Bersedekah bukan hanya soal jumlah, tapi ketulusan. Orang miskin sekalipun tetap punya peluang besar di sisi Allah jika ia ikhlas memberi. Nabi SAW bersabda dalam hadist riwayat Bukhari-Muslim, “Setiap ruas tulang manusia wajib dikeluarkan sedekahnya setiap hari…” Maka tidak ada alasan untuk pelit, karena sedekah bisa dalam bentuk apa pun.
Menariknya, Rasulullah SAW pernah membagi manusia dalam empat golongan, sebagaimana dijelaskan dalam hadist riwayat Tirmidzi:
Orang yang berilmu dan berharta, maka ia gunakan ilmunya dan hartanya untuk kebaikan. Orang yang berilmu tapi tidak berharta, namun berniat seperti orang pertama. Orang yang berharta tapi tidak berilmu, maka hartanya digunakan untuk kesia-siaan. Orang yang tidak berharta dan tidak berilmu, hidupnya habis dalam kebodohan dan niat jahat.
Pertanyaannya, kita masuk yang mana?
Contoh terbaik dari golongan pertama adalah para sahabat Nabi seperti Abdurrahman bin Auf dan Utsman bin Affan. Mereka pebisnis sukses, kaya raya, tetapi tidak silau dunia. Utsman pernah menyumbang 1.000 unta beserta perlengkapannya untuk jihad fi sabilillah. Abdurrahman bin Auf pun pernah menyumbangkan 700 dinar emas dalam sekali infak.

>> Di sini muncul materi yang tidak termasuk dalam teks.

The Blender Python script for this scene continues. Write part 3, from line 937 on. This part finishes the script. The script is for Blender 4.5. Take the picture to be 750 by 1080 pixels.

Mereka sadar bahwa harta bukan milik abadi. Setelah mati, semua kekayaan akan ditinggalkan. Yang ikut masuk ke liang lahat hanya amal baik, termasuk infak dan sedekah. Dalam Surah Al-Munafiqun ayat 10, Allah menggambarkan penyesalan orang yang wafat dan berharap bisa kembali ke dunia untuk bersedekah.
Terlalu mencintai dunia hingga pelit berinfak mirip dengan kisah Korun. Dalam Surah Al-Qashash ayat 76-82, dikisahkan Korun yang sombong dengan hartanya, menolak perintah Allah, dan akhirnya dibinasakan bersama kekayaannya. Allah menenggelamkan dia dan seluruh hartanya ke dalam bumi.
Kisah Korun bukan sekadar dongeng, tapi peringatan bagi kita yang lalai. Jangan sampai kita merasa aman dengan harta, lalu menjadi pelit, sombong, dan lupa daratan. Dunia ini sebentar. Hari kiamat adalah kenyataan yang pasti akan datang.
Sangat boleh mencari dunia, bahkan dianjurkan untuk menjadi kaya. Tapi ingat, jangan sampai cinta dunia membuat kita meninggalkan Allah. Jangan sampai sibuk kerja, tapi lupa salat. Jangan sampai kaya, tapi tidak pernah berbagi. Rasulullah SAW bersabda, “Sesungguhnya setiap umat itu diuji, dan ujian umatku adalah harta.” (HR. Tirmidzi)
Berinfak dan bersedekah bukan membuat miskin, justru menjadi sebab datangnya rezeki. Dalam hadist riwayat Muslim, Rasulullah SAW bersabda, “Sedekah tidak akan mengurangi harta.” Allah bahkan akan menggantinya berkali-kali lipat, jika dilakukan dengan ikhlas.
Maka dari itu, jadikan dunia sebagai alat, bukan tujuan. Gunakan harta untuk mengejar pahala akhirat. Jangan pelit, karena sesungguhnya yang kita simpan belum tentu sampai ke tangan kita. Tapi yang kita sedekahkan, pasti sampai ke sisi Allah.
Jika hari ini kita sulit untuk infak, mari koreksi diri. Apakah kita terlalu cinta dunia? Apakah kita lupa bahwa akhirat adalah tujuan utama? Dunia ini hanya persinggahan. Sungguh rugi orang yang menumpuk-numpuk harta tapi tidak pernah memberi.
Mari kita meneladani para sahabat, menjadikan harta sebagai sarana, bukan tujuan. Karena di akhirat nanti, yang ditanya bukan seberapa kaya kita, tapi seberapa banyak kita memberi.
Semoga Allah membukakan hati kita untuk menjadi hamba yang dermawan, mencintai akhirat lebih dari dunia, dan selalu ingat bahwa semua yang kita punya, hanyalah titipan. Dan titipan itu akan diminta pertanggungjawabannya.